* START Supplied data *

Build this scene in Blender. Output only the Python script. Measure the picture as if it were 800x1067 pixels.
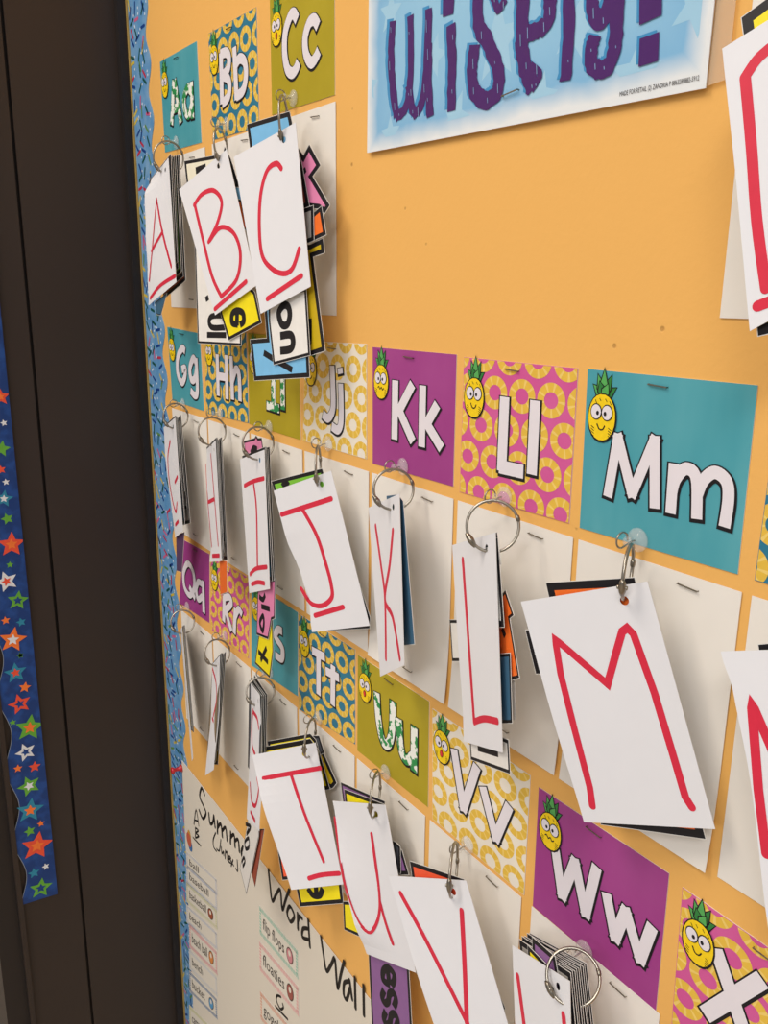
import bpy, math, random
from mathutils import Vector, Matrix
from mathutils.bvhtree import BVHTree
from mathutils.geometry import tessellate_polygon

# ------------------------------------------------------------------ camera, world, lights, exposure
S = 0.1; Z0 = 1.4                       # one board unit = 10 cm (an alphabet card is 1 unit wide)
FPX = 893.0
C_POS = Vector((3.26045512*S, -3.4755536*S, 0.37172993*S + Z0))
C_ROT = (1.32126493, -0.01010303, 0.98793712)
scn = bpy.context.scene
for o in list(bpy.data.objects): bpy.data.objects.remove(o)
cd = bpy.data.cameras.new('camera'); cam = bpy.data.objects.new('camera', cd)
scn.collection.objects.link(cam); scn.camera = cam
cam.location = C_POS; cam.rotation_euler = C_ROT
cd.sensor_fit = 'VERTICAL'; cd.sensor_height = 24.0; cd.lens = FPX/1067*24.0
cd.clip_start = 0.01; cd.clip_end = 50

def lin(h):
    h = h.lstrip('#'); r = []
    for i in (0, 2, 4):
        c = int(h[i:i+2], 16)/255
        r.append(c/12.92 if c <= .04045 else ((c+.055)/1.055)**2.4)
    return (*r, 1)

w = bpy.data.worlds.new('room_light'); scn.world = w; w.use_nodes = True
w.node_tree.nodes['Background'].inputs[0].default_value = lin('#e6e6ea')
w.node_tree.nodes['Background'].inputs[1].default_value = 0.38
def area(name, loc, size, power, col, target=None):
    l = bpy.data.lights.new(name, 'AREA'); l.shape = 'RECTANGLE'; l.size, l.size_y = size
    l.energy = power; l.color = lin(col)[:3]
    o = bpy.data.objects.new(name, l); scn.collection.objects.link(o); o.location = loc
    d = (Vector(target) if target else Vector((loc[0], loc[1], 0))) - Vector(loc)
    o.rotation_euler = d.to_track_quat('-Z', 'Y').to_euler()
    return o
area('ceiling_lamp', (-0.50, -1.35, 2.95), (0.6, 1.2), 31, '#fff3e4')
area('ceiling_lamp', (1.5, -1.9, 2.95), (0.6, 1.2), 42, '#fffaf6')
area('ceiling_lamp', (1.6, -4.2, 2.95), (1.2, 1.2), 72, '#fffaf6')
scn.view_settings.view_transform = 'Standard'; scn.view_settings.look = 'None'
scn.view_settings.gamma = 1; scn.view_settings.use_curve_mapping = False
scn.view_settings.exposure = 0.05

# ------------------------------------------------------------------ measuring helpers
from mathutils import Euler
RM = Euler(C_ROT, 'XYZ').to_matrix()
def ray(px, py): return RM @ Vector(((px-400)/FPX, -(py-533.5)/FPX, -1))
def at(px, py, y=0.0):                   # point of the photo at distance -y (units) from the board
    d = ray(px, py); return C_POS + d*((y*S - C_POS.y)/d.y)
def atx(px, py, x=-7.4):
    d = ray(px, py); return C_POS + d*((x*S - C_POS.x)/d.x)
def proj(p):
    q = RM.transposed() @ (p - C_POS); return (400+FPX*q.x/-q.z, 533.5-FPX*q.y/-q.z, -q.z)
def W(x, z, y=0.0): return Vector((x*S, y*S, z*S+Z0))
def Zm(ox, oy, s): return lambda pts: [(ox+a/s, oy+b/s) for a, b in pts]

# ------------------------------------------------------------------ materials
MAT = {}
def mat(name, col, rough=.6, metal=0, spec=.3, noise=.03, scale=60, bump=0, alpha=1, trans=0, coat=0):
    if name in MAT: return MAT[name]
    m = bpy.data.materials.new(name); m.use_nodes = True; nt = m.node_tree
    b = nt.nodes['Principled BSDF']; c = lin(col)
    b.inputs['Roughness'].default_value = rough; b.inputs['Metallic'].default_value = metal
    b.inputs['Specular IOR Level'].default_value = spec
    if trans: b.inputs['Transmission Weight'].default_value = trans
    if alpha < 1: b.inputs['Alpha'].default_value = alpha
    if coat: b.inputs['Coat Weight'].default_value = coat; b.inputs['Coat Roughness'].default_value = .25
    tc = nt.nodes.new('ShaderNodeTexCoord'); n = nt.nodes.new('ShaderNodeTexNoise')
    n.inputs['Scale'].default_value = scale; n.inputs['Detail'].default_value = 3
    nt.links.new(tc.outputs['Object'], n.inputs['Vector'])
    mx = nt.nodes.new('ShaderNodeMix'); mx.data_type = 'RGBA'
    mx.inputs[6].default_value = tuple(max(0, v*(1-noise*2)) for v in c[:3])+(1,)
    mx.inputs[7].default_value = tuple(min(1, v*(1+noise*2)) for v in c[:3])+(1,)
    nt.links.new(n.outputs['Fac'], mx.inputs[0]); nt.links.new(mx.outputs[2], b.inputs['Base Color'])
    if bump:
        n2 = nt.nodes.new('ShaderNodeTexNoise'); n2.inputs['Scale'].default_value = 900
        nt.links.new(tc.outputs['Object'], n2.inputs['Vector'])
        bp = nt.nodes.new('ShaderNodeBump'); bp.inputs['Strength'].default_value = bump; bp.inputs['Distance'].default_value = .001
        nt.links.new(n2.outputs['Fac'], bp.inputs['Height']); nt.links.new(bp.outputs['Normal'], b.inputs['Normal'])
    MAT[name] = m; return m
def wash(name, base, other, stretch=(60, 60, 14), lo=.45, hi=.62, rough=.45):
    """watercolour wash / leaf-print fill: two colours mixed by stretched noise"""
    if name in MAT: return MAT[name]
    m = mat(name, base, rough); nt = m.node_tree; b = nt.nodes['Principled BSDF']
    tc = nt.nodes.new('ShaderNodeTexCoord'); mp = nt.nodes.new('ShaderNodeMapping'); mp.inputs['Scale'].default_value = stretch
    n = nt.nodes.new('ShaderNodeTexNoise'); n.inputs['Scale'].default_value = 1; n.inputs['Detail'].default_value = 4
    r = nt.nodes.new('ShaderNodeValToRGB'); r.color_ramp.elements[0].position = lo; r.color_ramp.elements[1].position = hi
    r.color_ramp.elements[0].color = lin(base); r.color_ramp.elements[1].color = lin(other)
    nt.links.new(tc.outputs['Object'], mp.inputs['Vector']); nt.links.new(mp.outputs[0], n.inputs['Vector'])
    nt.links.new(n.outputs['Fac'], r.inputs['Fac']); nt.links.new(r.outputs['Color'], b.inputs['Base Color'])
    return m
WHITE = mat('white_card', '#e2e3e8', .62, noise=.01)
SHEET = mat('white_sheet_paper', '#e9e5de', .75, noise=.01)
BACK = mat('card_back', '#dcdad6', .7, noise=.01)
BLACK = mat('black_ink', '#17151a', .5)
LETW = mat('printed_white', '#e4dfe6', .45, noise=.01)
RED = mat('red_marker', '#d42b45', .5, noise=.04, scale=150)
LEAFP = wash('leaf_print', '#eef2ea', '#2f8f4f', (120, 120, 120), .5, .53)
GOLD = mat('ring_gold', '#e3bb47', .5, noise=.05, scale=90)
GOLDL = mat('ring_gold_light', '#eccd72', .5, noise=.05, scale=90)
STEEL = mat('nickel', '#a39d92', .32, metal=1, noise=.03)
STEELD = mat('nickel_dark', '#8d867a', .3, metal=1, noise=.05)
CLEAR = mat('clear_plastic', '#f4f4f2', .08, spec=.6, alpha=.2, noise=0)
DARK = mat('dark_steel_paint', '#2f2622', .5, noise=.04, scale=6, bump=.05, spec=.4)
DARK2 = mat('dark_steel_edge', '#231e1d', .5, noise=.04, scale=6, spec=.35)
PY = mat('pineapple_yellow', '#f3d018', .45, noise=.06, scale=300)
PG = mat('pineapple_green', '#2f7d3c', .45, noise=.1, scale=300)
PGL = mat('pineapple_green_light', '#55a958', .45, noise=.1, scale=300)
HUE = dict(blue='#79bbe6', steel='#3d6480', pink='#df86b0', orange='#f0722a', yellow='#f2e018', olive='#c5a91a', green='#7cc23c',
           purple='#8a5f96', white='#e8e6e2', cream='#e9e4cf', brown='#a8532a', grey='#a9a5a0', dark='#4a4d55', redor='#ee5e3a', rust='#9b4a35', violet='#5d4468', tan='#8c7a5e')

# ------------------------------------------------------------------ mesh building
class MB:
    def __init__(s): s.v = []; s.f = []; s.m = []; s.mats = []; s.smooth = False
    def mi(s, m):
        if m not in s.mats: s.mats.append(m)
        return s.mats.index(m)
    def face(s, idx, m): s.f.append(tuple(idx)); s.m.append(s.mi(m))
    def poly(s, pts, m):                        # flat polygon, concave allowed
        if len(pts) < 3: return
        b = len(s.v); s.v += [Vector(p) for p in pts]
        if len(pts) <= 4: s.face(range(b, b+len(pts)), m); return
        for t in tessellate_polygon([[Vector(p) for p in pts]]): s.face([b+i for i in t], m)
    def prism(s, pts, d, mf, mb=None, ms=None): # extrude polygon by vector d (towards the back)
        n = len(pts); b = len(s.v); s.v += [Vector(p) for p in pts] + [Vector(p)+d for p in pts]
        for t in (tessellate_polygon([[Vector(p) for p in pts]]) if n > 4 else [tuple(range(n))]):
            s.face([b+i for i in t], mf); s.face([b+n+i for i in reversed(t)], mb or mf)
        for i in range(n):
            j = (i+1) % n; s.face((b+i, b+n+i, b+n+j, b+j), ms or mb or mf)
    def box(s, a, c, m):
        x0, y0, z0 = a; x1, y1, z1 = c
        s.prism([(x0, y0, z0), (x1, y0, z0), (x1, y1, z0), (x0, y1, z0)], Vector((0, 0, z1-z0)), m)
    def tube(s, pts, r, m, n=8, closed=False):
        pts = [Vector(p) for p in pts]; N = len(pts); b = len(s.v); prev = None
        for i, p in enumerate(pts):
            t = (pts[(i+1) % N]-pts[i-1]) if closed or 0 < i < N-1 else (pts[1]-pts[0] if i == 0 else pts[-1]-pts[-2])
            t.normalize()
            if prev is None:
                a = Vector((0, 0, 1)) if abs(t.z) < .9 else Vector((1, 0, 0)); u = t.cross(a).normalized()
            else: u = (prev - t*prev.dot(t)).normalized()
            prev = u; v = t.cross(u); rr = r[i] if isinstance(r, (list, tuple)) else r
            for k in range(n):
                a = 2*math.pi*k/n; s.v.append(p+(u*math.cos(a)+v*math.sin(a))*rr)
        for i in range(N if closed else N-1):
            j = (i+1) % N
            for k in range(n):
                l = (k+1) % n; s.face((b+i*n+k, b+i*n+l, b+j*n+l, b+j*n+k), m)
        if not closed:
            s.face([b+k for k in reversed(range(n))], m); s.face([b+(N-1)*n+k for k in range(n)], m)
    def lathe(s, o, axis, prof, m, n=20):       # prof: (radius, along)
        axis = axis.normalized(); a = Vector((0, 0, 1)) if abs(axis.z) < .9 else Vector((1, 0, 0))
        u = axis.cross(a).normalized(); v = axis.cross(u)
        b = len(s.v)
        for r, h in prof:
            for k in range(n):
                t = 2*math.pi*k/n; s.v.append(o+axis*h+(u*math.cos(t)+v*math.sin(t))*r)
        for i in range(len(prof)-1):
            for k in range(n):
                l = (k+1) % n; s.face((b+i*n+k, b+i*n+l, b+(i+1)*n+l, b+(i+1)*n+k), m)
        s.face([b+k for k in reversed(range(n))], m); s.face([b+(len(prof)-1)*n+k for k in range(n)], m)
    def ribbon(s, pts, nrm, width, m, ext=0, cap=False, rough=None):   # constant-width stroke lying on a surface
        P = [Vector(p) for p in pts]
        Q = [P[0]]
        for p in P[1:]:
            if (p-Q[-1]).length > 1e-6: Q.append(p)
        P = Q; N = len(P)
        if N < 2: return
        nr = nrm if isinstance(nrm, list) else [nrm]*N
        if len(nr) != N: nr = [nr[0]]*N
        if ext:
            P[0] = P[0]+(P[0]-P[1]).normalized()*ext; P[-1] = P[-1]+(P[-1]-P[-2]).normalized()*ext
        b = len(s.v); h = width/2
        for i in range(N):
            d0 = (P[i]-P[i-1]).normalized() if i else None; d1 = (P[i+1]-P[i]).normalized() if i < N-1 else None
            d0 = d0 or d1; d1 = d1 or d0
            s0 = nr[i].cross(d0).normalized(); s1 = nr[i].cross(d1).normalized()
            q = (s0+s1)
            q = s0 if q.length < 1e-3 else q.normalized()
            k = h/max(.6, q.dot(s0)); k1, k2 = (k*(1+rough.uniform(-.16, .1)), k*(1+rough.uniform(-.16, .1))) if rough else (k, k); s.v += [P[i]+q*k1, P[i]-q*k2]
        for i in range(N-1): s.face((b+2*i, b+2*i+1, b+2*i+3, b+2*i+2), m)
        if cap:
            for i, sg in ((0, -1), (N-1, 1)):
                d = (P[1]-P[0]).normalized() if i == 0 else (P[-1]-P[-2]).normalized()
                sd = nr[i].cross(d).normalized()
                s.poly([P[i]+sd*h*math.cos(a)+d*sg*h*math.sin(a) for a in [math.pi*k/8 for k in range(9)]], m)
    def build(s, name, parent=None, loc=None, smooth=False):
        me = bpy.data.meshes.new(name)
        base = parent_origin(parent) if parent else Vector(loc or (0, 0, 0))
        me.from_pydata([v-base for v in s.v], [], s.f)
        for m in s.mats: me.materials.append(m)
        me.polygons.foreach_set('material_index', s.m)
        if smooth:
            me.polygons.foreach_set('use_smooth', [True]*len(s.f))
        me.update()
        o = bpy.data.objects.new(name, me); scn.collection.objects.link(o)
        if parent: o.parent = parent
        else: o.location = base
        return o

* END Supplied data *

● **Description of the task**: Repeat only the lines between the start of the data and the line with "from mathutils.geometry import", including those two lines, and skip the pictures.

● **Solved problem**:
Build this scene in Blender. Output only the Python script. Measure the picture as if it were 800x1067 pixels.
import bpy, math, random
from mathutils import Vector, Matrix
from mathutils.bvhtree import BVHTree
from mathutils.geometry import tessellate_polygon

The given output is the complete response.